Le nostre riflessioni sul documentario di Alison Klayman disponibile su Netflix.
Oggi ti proponiamo la visione di White Hot, il documentario di Alison Klayman dedicato alla storia del brand americano Abercrombie & Fitch. Il documentario è disponibile su Netflix: dagli una possibilità, contiene diversi spunti di riflessione interessanti.
Hai mai fatto shopping in uno store Abercrombie?
Ambienti scuri, luci soffuse, il profumo dolciastro spruzzato sui vestiti, modelli a petto nudo e riferimenti alla wilderness e alla cultura dei college all’americana. Impossibile dimenticarsi di esserci stati! Dietro l’apparenza così singolare degli store però, Abercrombie & Fitch ha promosso per anni un modello di business esclusivo, razzista e maniacalmente legato all’idea di giovani corpi maschili dalla bellezza irraggiungibile.
White Hot: The rise & fall of Abercrombie & Fitch.
White Hot racconta, grazie alle voci di professionisti che hanno lavorato per Abercrombie, l’idea di business e le ossessioni di Mike Jeffries (CEO) e Bruce Weber (fotografo responsabile delle campagne di marketing). Il documentario di Alison Klayman ripercorre l’ascesa e il declino del brand sotto la guida di Jeffries, raccontando il razzismo, l’esclusività e la mercificazione dei corpi che hanno caratterizzato il business di Abercrombie per anni.
Come da tradizione Supermad ,non ci dilungheremo con la descrizione del documentario. Preferiamo infatti proporti alcune riflessioni che possono valere a prescindere dalla visione.
Le nostre considerazioni.
L’impatto culturale del fenomeno Abercrombie al quale abbiamo assistito in Italia non è minimamente paragonabile a quello che ha riguardato gli Stati Uniti. Il primo store italiano ha aperto a Milano nel 2009: in America il brand era un’istituzione già da molti anni. È chiaro dunque quanto la nostra percezione del fenomeno sia limitata.
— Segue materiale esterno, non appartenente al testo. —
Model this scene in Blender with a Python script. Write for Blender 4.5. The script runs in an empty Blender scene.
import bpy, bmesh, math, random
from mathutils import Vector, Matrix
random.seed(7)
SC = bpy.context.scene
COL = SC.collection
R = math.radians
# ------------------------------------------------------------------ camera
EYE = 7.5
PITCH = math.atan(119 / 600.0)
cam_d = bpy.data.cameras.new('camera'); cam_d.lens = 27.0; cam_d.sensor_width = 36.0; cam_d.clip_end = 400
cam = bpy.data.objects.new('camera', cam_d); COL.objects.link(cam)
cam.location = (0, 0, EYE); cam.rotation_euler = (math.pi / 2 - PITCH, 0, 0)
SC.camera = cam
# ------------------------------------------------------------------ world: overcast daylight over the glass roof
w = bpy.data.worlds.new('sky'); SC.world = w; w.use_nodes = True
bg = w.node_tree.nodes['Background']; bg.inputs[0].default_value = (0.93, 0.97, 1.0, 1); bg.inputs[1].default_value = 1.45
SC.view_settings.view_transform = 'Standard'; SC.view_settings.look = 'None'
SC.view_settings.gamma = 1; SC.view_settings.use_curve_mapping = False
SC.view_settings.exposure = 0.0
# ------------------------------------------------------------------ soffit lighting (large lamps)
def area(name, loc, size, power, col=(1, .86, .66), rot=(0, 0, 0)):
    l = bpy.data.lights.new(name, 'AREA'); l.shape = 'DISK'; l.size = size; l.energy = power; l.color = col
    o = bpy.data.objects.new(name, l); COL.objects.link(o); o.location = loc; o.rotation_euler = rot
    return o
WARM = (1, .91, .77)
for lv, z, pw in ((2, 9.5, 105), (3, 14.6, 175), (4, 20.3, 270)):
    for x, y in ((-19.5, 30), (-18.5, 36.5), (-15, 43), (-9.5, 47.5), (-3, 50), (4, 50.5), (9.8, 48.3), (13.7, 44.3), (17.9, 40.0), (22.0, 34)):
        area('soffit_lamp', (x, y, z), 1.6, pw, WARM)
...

Per comprenderlo meglio occorre fare un piccolo sforzo e provare ad immaginare quanto Abercrombie abbia influenzato la cultura americana. A partire dal 1992 infatti, grazie alla guida di Jeffries – tanto discutibile quanto vincente – Abercrombie & Fitch è diventato in pochi anni uno dei brand più esclusivi e desiderati d’America. I suoi capi d’abbigliamento erano tutt’altro che semplici vestiti. Erano veri e propri segni di appartenenza.
A cosa? Potremmo dire alla wilderness e alla gioventù all’americana, quella bianca, sportiva e benestante dei college.
La guida di Jeffries ha fatto deragliare il brand per diversi motivi, tutti ben descritti dal documentario. Potremmo riassumerli così: da un lato le class action mosse da clienti e dipendenti vittime di discriminazioni, dall’altro l’evoluzione della sensibilità riguardo l’inclusività, hanno costretto il brand a modificare la propria identità.
Ed è proprio su questo punto che vorremmo concludere.
La storia di Abercrombie & Fitch dimostra quanto abilmente i brand possano riciclarsi e cambiare identità, anche dopo essere stati esempi negativi per moltissime persone. L’impatto di Abercrombie sui giovani americani è stato violentissimo, eppure il brand continua a vendere tantissimo ancora oggi, dopo una profonda trasformazione della sua comunicazione, ovviamente. Oggi sul sito Abercrombie & Fitch compaiono modelli e modelle provenienti da tutto il mondo e con corporature differenti, a dimostrazione che il brand si è trasformato, diventando inclusivo. Questa mastodontico rebranding ci mostra il potere della comunicazione, il suo lato oscuro, quello che ci fa dimenticare la storia di compagnie che hanno danneggiato la collettività per molti anni.
Lo diciamo ancora una volta: la comunicazione dev’essere responsabile e sostenibile. Ci piace dunque immaginare un universo parallelo dove Abercrombie & Fitch, dopo aver ammesso le proprie responsabilità, abbia chiuso dignitosamente i battenti.